What you'll learn:
- How a low-power backscatter methodology serves IoT devices.
- How the technology was developed.
- Benefits of the solution.
Addressing wireless communication between IoT devices, researchers from Pusan National University developed a low-power backscatter communication system to replace legacy approaches. The solution leverages circuit modeling, advanced modulation techniques, and polarization diversity to deliver a spectral efficiency of 2.0 bps/Hz and an improved energy efficiency that's 40% greater than legacy techniques.
The connected devices reflect and modulate existing signals by altering their load impedance, rather than generating signals themselves, using higher-order modulation schemes such as quadrature amplitude modulation (QAM) to achieve low bit error rates and high data rates. Although based on accurately modeled reflection coefficients, discrepancies between simulations and real-world measurements make it challenging to accurately predict the optimal reflection coefficient.

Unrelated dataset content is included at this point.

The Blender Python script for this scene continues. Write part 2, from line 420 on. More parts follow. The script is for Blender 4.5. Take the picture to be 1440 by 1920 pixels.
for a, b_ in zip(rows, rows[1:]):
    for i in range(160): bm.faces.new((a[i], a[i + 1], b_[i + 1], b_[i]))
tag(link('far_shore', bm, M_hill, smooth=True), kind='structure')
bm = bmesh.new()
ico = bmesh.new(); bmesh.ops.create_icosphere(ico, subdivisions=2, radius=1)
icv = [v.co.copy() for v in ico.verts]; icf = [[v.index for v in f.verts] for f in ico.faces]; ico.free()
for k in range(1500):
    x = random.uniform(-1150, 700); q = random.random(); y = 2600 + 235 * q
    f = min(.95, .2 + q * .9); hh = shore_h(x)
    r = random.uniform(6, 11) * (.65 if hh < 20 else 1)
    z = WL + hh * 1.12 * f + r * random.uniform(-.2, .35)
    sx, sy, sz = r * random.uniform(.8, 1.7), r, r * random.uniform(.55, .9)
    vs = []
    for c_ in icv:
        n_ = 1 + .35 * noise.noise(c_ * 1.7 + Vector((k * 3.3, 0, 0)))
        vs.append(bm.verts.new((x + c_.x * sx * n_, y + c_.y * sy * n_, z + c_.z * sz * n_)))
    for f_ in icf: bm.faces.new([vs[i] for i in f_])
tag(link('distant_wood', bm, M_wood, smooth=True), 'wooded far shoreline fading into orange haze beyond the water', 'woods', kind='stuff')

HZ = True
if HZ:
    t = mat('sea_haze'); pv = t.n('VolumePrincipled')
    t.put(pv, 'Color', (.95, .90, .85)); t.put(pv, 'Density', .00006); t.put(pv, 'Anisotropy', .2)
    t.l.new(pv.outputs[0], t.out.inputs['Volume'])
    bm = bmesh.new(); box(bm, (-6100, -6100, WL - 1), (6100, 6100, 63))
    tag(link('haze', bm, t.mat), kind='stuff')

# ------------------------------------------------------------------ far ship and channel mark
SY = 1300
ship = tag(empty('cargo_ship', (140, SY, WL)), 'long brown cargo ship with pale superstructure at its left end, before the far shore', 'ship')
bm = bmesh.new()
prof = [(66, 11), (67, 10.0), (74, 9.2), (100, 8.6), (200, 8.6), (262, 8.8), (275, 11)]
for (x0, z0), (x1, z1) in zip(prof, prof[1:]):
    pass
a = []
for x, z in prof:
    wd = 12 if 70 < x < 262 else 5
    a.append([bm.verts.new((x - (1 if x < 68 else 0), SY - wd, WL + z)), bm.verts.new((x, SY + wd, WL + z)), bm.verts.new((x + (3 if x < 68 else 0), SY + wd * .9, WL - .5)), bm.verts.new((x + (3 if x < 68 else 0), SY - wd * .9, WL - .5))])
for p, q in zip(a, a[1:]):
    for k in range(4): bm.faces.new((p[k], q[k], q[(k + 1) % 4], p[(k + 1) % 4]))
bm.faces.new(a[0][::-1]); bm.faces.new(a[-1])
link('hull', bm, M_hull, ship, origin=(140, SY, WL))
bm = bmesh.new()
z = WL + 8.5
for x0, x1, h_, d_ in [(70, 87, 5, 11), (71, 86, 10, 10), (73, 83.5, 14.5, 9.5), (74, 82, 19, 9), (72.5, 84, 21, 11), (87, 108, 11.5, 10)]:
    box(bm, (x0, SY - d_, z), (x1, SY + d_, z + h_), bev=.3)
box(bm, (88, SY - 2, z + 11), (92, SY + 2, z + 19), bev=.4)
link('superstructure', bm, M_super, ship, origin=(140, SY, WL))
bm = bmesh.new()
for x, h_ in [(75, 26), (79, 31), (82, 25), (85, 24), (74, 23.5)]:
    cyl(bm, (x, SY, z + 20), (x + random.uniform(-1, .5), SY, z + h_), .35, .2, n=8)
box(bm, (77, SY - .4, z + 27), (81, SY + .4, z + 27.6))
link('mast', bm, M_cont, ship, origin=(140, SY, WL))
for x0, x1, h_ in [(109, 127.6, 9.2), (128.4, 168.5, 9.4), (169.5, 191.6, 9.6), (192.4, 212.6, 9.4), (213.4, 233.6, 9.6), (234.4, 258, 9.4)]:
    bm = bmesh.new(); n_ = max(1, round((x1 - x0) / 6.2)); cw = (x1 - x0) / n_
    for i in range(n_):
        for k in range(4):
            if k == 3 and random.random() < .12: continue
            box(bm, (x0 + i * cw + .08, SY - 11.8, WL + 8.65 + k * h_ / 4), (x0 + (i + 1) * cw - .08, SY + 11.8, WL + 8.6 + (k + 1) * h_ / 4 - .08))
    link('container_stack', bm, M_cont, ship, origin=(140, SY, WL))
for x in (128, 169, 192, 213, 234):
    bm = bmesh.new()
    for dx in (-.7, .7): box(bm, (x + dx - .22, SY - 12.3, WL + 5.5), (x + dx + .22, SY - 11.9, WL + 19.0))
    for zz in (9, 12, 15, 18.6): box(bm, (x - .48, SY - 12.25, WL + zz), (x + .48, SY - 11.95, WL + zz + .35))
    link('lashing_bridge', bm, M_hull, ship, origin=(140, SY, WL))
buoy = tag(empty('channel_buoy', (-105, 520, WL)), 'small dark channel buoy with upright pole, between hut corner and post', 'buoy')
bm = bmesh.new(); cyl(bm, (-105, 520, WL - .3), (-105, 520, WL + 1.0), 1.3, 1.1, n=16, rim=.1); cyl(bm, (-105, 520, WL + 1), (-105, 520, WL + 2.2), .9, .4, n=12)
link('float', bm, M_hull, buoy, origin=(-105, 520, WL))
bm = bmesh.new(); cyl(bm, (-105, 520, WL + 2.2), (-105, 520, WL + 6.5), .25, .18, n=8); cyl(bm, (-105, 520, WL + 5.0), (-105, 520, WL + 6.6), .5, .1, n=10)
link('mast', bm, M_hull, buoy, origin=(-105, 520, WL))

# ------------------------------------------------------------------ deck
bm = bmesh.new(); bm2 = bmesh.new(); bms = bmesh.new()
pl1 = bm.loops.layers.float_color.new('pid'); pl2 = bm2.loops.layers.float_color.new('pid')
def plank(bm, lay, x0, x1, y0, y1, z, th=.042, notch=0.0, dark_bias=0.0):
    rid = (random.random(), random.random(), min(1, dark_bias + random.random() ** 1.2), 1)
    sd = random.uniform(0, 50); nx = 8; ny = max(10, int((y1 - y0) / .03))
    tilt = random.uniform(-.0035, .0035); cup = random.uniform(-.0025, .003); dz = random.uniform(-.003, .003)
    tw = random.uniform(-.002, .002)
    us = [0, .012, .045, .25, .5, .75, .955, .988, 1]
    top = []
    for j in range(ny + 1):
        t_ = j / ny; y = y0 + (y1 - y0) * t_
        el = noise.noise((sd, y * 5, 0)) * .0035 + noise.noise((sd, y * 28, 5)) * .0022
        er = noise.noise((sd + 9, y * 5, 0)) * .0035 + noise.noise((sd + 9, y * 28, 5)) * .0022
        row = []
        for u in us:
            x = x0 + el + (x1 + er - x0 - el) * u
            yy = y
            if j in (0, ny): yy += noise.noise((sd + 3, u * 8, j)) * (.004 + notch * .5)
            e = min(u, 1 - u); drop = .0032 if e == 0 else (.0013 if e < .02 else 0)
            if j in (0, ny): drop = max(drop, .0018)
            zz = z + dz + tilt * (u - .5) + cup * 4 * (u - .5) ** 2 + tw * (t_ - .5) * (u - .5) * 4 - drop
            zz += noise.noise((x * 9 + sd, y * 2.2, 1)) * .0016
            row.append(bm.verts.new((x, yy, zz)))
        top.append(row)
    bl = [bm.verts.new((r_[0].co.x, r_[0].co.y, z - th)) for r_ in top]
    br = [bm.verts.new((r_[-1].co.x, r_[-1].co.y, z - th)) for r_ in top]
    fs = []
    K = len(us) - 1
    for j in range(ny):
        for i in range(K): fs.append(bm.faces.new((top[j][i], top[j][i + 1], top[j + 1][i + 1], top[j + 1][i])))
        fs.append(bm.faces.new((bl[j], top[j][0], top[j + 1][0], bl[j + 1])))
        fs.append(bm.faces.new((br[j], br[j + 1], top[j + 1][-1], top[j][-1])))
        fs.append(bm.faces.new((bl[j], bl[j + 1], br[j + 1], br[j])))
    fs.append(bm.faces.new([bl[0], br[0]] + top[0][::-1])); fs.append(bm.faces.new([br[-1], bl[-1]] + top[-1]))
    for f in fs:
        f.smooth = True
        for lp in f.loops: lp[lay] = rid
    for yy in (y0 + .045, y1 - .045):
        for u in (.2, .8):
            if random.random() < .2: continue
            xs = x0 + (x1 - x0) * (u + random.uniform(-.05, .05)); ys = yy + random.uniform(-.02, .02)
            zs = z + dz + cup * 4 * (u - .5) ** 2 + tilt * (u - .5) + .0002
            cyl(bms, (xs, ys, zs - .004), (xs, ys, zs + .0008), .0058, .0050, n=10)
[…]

A research team led by Professor Sangkil Kim from the Department of Electronics Engineering at Pusan National University used transfer learning to accurately model the in-phase/quadrature or I/Q load modulators, introducing polarization diversity via multiple antennas for simultaneous signal transmission and reception.
By applying a transfer-learning approach, the researchers pretrained an artificial neural network (ANN) with simulated input bias voltages to familiarize the ANN with the load modulator behaviors across varying voltage conditions. This knowledge was then employed to train the ANN using experimental data to predict reflection coefficients based on VI and VQ inputs.
This transfer of knowledge improved predictions, achieving a minimal deviation of only 0.81% between modeled and measured reflection coefficient. This enabled the researchers to select optimal 4- and 16-QAM schemes, aligning predicted reflection coefficients with specific points in the QAM constellation to ensure energy-efficient data transmission, with total consumption below 0.6 mW.
The researchers developed a 2×2×2 MIMO transceiver system featuring two transmit and two receive antennas with different polarizations to enhance signal reception, throughput, and efficiency. Using a dual-polarized Vivaldi antenna, the team achieved a gain exceeding 11.5 dBi and a cross-polarization suppression of 18 dB.
The researchers tested their algorithm and MIMO BackCom system in the 5.725- to 5.875-GHz C-band, offering a 150-MHz bandwidth with a spectral efficiency of 2.0 bps/Hz using 4-QAM modulation. Demonstrating effective bandwidth utilization, they also attained an error vector magnitude of 9.35%, indicating high reliability and efficiency.